> [SET PROBLEM] Beginning with the first line below, please repeat the material exactly, ending with the line that includes "COL = sc.collection".

> [STORED DATA]
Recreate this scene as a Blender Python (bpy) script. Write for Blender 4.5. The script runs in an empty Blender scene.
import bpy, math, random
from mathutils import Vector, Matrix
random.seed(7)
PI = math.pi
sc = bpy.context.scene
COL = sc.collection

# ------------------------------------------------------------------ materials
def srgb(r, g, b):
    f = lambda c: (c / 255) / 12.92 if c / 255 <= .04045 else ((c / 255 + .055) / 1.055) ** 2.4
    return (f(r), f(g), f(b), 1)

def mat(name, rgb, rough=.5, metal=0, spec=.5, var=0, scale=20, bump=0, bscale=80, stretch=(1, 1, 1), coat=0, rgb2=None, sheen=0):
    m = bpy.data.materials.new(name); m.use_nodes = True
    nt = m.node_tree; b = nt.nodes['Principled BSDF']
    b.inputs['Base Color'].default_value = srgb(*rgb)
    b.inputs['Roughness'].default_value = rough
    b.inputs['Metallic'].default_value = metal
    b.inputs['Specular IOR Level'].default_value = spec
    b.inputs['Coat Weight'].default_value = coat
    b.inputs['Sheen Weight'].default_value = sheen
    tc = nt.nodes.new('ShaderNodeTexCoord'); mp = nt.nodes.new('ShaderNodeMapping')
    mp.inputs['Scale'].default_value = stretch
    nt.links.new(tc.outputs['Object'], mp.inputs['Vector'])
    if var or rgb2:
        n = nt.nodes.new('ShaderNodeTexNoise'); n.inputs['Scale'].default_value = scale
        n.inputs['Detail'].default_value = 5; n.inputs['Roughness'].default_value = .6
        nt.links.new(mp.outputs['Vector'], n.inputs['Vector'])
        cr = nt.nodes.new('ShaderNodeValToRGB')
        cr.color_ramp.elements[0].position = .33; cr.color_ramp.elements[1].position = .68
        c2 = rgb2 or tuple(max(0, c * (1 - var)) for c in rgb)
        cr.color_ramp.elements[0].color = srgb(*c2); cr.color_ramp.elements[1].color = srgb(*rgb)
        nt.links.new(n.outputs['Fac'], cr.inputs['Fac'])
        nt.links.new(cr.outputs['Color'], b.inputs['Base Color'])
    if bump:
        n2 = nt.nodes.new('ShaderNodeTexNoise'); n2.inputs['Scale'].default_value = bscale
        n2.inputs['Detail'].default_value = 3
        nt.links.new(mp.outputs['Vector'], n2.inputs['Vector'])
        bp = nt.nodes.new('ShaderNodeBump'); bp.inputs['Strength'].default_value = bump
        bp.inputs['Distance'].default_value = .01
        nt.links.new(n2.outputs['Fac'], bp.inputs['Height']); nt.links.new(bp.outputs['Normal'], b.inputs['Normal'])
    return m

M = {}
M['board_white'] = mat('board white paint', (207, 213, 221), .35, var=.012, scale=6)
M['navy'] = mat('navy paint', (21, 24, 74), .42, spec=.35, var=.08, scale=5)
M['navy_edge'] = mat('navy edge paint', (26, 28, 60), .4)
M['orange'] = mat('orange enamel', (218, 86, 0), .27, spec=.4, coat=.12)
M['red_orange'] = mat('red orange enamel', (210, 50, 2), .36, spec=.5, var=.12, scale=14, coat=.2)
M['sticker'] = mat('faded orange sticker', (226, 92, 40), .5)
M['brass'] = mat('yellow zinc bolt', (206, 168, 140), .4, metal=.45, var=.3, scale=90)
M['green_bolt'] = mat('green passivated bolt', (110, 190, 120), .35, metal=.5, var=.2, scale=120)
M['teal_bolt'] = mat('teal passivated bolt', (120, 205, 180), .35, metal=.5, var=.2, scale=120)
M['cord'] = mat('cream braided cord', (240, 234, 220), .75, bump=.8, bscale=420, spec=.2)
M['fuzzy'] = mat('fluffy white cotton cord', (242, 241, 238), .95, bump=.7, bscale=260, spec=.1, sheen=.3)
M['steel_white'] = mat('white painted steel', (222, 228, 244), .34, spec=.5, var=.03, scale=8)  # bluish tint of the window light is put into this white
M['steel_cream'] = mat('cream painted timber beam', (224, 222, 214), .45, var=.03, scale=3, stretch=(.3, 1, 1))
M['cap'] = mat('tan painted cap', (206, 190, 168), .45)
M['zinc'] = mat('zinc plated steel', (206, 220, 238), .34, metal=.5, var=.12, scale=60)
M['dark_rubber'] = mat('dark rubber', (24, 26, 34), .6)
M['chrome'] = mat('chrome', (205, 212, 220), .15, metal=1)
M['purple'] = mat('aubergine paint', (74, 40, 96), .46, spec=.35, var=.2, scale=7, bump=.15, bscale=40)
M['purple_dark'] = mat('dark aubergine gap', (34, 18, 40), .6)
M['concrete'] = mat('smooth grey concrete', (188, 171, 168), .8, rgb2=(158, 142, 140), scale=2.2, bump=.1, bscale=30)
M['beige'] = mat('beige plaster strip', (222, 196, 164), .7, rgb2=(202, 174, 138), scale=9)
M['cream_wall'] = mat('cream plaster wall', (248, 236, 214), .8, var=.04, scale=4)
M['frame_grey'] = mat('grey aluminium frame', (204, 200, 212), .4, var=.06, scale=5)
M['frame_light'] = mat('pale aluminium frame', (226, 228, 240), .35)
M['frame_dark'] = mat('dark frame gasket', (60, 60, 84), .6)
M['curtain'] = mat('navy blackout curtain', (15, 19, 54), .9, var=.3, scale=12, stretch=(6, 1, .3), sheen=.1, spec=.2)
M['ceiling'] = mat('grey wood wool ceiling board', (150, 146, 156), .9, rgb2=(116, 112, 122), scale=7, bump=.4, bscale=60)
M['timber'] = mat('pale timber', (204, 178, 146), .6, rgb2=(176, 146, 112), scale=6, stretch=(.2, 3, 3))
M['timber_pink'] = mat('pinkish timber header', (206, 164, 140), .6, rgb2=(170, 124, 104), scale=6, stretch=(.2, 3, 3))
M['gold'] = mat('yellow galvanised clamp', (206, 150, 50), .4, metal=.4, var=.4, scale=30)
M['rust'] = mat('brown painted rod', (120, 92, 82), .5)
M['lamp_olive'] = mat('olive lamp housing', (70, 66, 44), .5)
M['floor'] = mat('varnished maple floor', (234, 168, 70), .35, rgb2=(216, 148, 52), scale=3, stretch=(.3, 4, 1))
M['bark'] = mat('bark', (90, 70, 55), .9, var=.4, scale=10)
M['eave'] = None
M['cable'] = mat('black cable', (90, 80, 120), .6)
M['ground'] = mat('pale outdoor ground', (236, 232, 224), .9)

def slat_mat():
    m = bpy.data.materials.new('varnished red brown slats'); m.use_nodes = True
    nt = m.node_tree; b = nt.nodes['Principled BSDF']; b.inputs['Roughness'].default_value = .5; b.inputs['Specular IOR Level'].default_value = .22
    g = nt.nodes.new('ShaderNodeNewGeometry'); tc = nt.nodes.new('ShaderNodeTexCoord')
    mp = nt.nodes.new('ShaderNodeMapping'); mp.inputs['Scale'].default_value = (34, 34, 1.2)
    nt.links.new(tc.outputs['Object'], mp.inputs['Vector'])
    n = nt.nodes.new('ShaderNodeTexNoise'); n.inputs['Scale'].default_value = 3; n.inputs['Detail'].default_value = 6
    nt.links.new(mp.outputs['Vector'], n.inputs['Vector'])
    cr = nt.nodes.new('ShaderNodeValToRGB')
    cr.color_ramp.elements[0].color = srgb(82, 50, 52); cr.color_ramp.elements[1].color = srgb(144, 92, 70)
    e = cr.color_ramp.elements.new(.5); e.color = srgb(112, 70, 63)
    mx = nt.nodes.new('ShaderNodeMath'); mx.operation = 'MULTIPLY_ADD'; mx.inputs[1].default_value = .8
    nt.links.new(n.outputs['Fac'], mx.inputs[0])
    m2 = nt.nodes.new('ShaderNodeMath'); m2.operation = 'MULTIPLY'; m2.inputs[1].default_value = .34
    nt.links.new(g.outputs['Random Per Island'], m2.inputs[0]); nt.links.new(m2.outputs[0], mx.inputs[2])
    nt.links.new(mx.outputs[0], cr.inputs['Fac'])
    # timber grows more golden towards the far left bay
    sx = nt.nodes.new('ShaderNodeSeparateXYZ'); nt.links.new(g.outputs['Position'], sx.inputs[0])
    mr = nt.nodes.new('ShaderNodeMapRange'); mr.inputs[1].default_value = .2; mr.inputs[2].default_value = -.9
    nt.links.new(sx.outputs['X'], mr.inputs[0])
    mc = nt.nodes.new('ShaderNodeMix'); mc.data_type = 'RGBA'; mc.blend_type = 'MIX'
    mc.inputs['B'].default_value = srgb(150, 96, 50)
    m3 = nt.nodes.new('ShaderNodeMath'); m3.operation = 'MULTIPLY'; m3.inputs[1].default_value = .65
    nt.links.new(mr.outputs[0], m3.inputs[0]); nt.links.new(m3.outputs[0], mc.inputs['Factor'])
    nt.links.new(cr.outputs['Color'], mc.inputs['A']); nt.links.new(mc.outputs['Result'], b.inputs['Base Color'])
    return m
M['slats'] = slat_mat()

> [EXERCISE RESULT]
Recreate this scene as a Blender Python (bpy) script. Write for Blender 4.5. The script runs in an empty Blender scene.
import bpy, math, random
from mathutils import Vector, Matrix
random.seed(7)
PI = math.pi
sc = bpy.context.scene
COL = sc.collection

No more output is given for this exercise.